UK Pension Regulator Taking Equity Stake in Faltering Companies

May 13, 2005 (PLANSPONSOR.com) - The UK's equivalent of the Pension Benefit Guaranty Corporation (PBGC) is accepting responsibility for pension plans from companies on the edge of bankruptcy if the companies give the agency an ongoing operations equity stake.

>David Norgrove, the Pensions Regulator, told the National Association of Pension Funds that the month-old Pensions Protection Fund (PPF) was already swapping pension obligations for shares, according to a report from business.telegraph Web site.

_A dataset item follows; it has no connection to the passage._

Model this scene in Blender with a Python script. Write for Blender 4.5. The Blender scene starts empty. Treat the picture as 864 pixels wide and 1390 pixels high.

“We have already faced cases where an operation would go under if it could not leave its pension plan   behind, allowing it to fall into the PPF,” Norgrove explained, according to the Web site report. “We have agreed in those cases that a new company, without the pension plan, should be created in order to preserve employment. But this has been on the condition that the pension plan, and therefore the PPF, should benefit from any recovery by taking a stake.”

>The UK regulator is able to take straight equity, a prescribed percentage of profits, or priority on the equity return if the company is sold. “I do not think we have any policy intention of becoming an investment fund,” asserted Lawrence Churchill, PPF chairman, according to the Web report. “I am not familiar with the companies the regulator is referring to, or whether it is a realistic or hypothetical prospect.”

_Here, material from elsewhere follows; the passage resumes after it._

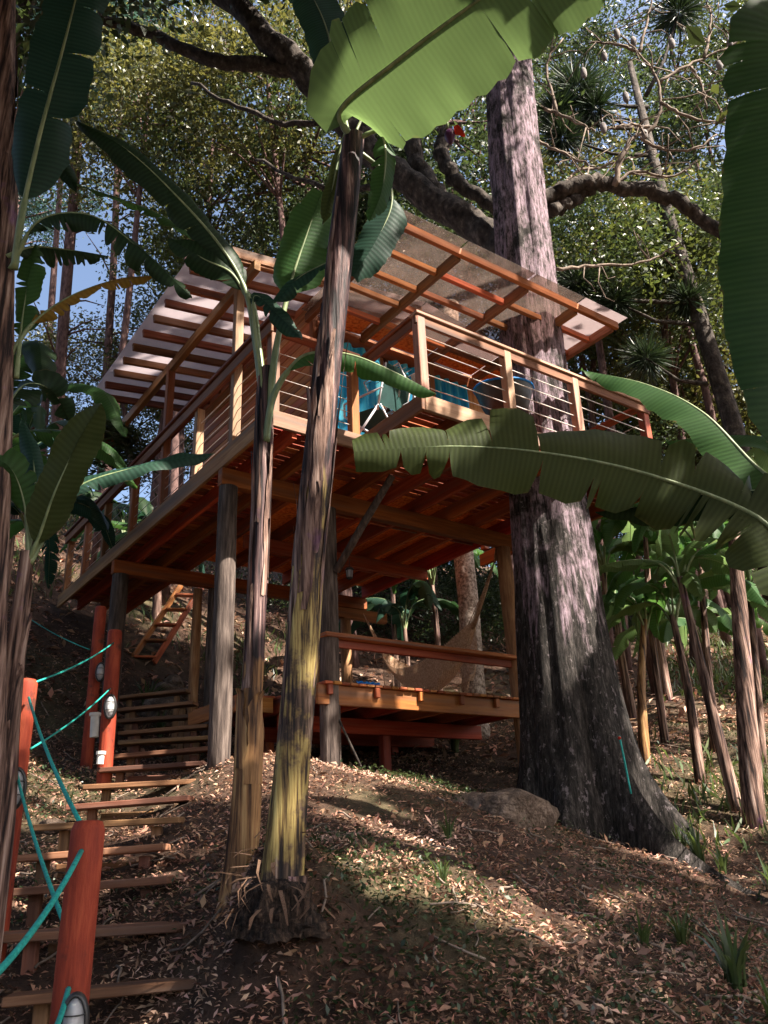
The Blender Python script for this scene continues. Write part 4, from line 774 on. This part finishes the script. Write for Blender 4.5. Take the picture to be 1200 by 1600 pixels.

>However, he said the idea was that “if a company had prospects for future growth, the pension plan could benefit.”

>In its guidance notes, the pension regulator admitted that “equity return is something funds have traditionally avoided because of the legal restrictions,” but added: “Creditors are often forced to negotiate for equity. Pension creditors should be no exception.”

>A spokesman for the regulator said the details of the transfers were confidential. Pension experts said the government was able to take up to a third of the equity, which contradicts the current law that pension funds should not hold more than 10% of the shares of their parent companies.

>The PBGC insures US private-sector defined benefit pension plans.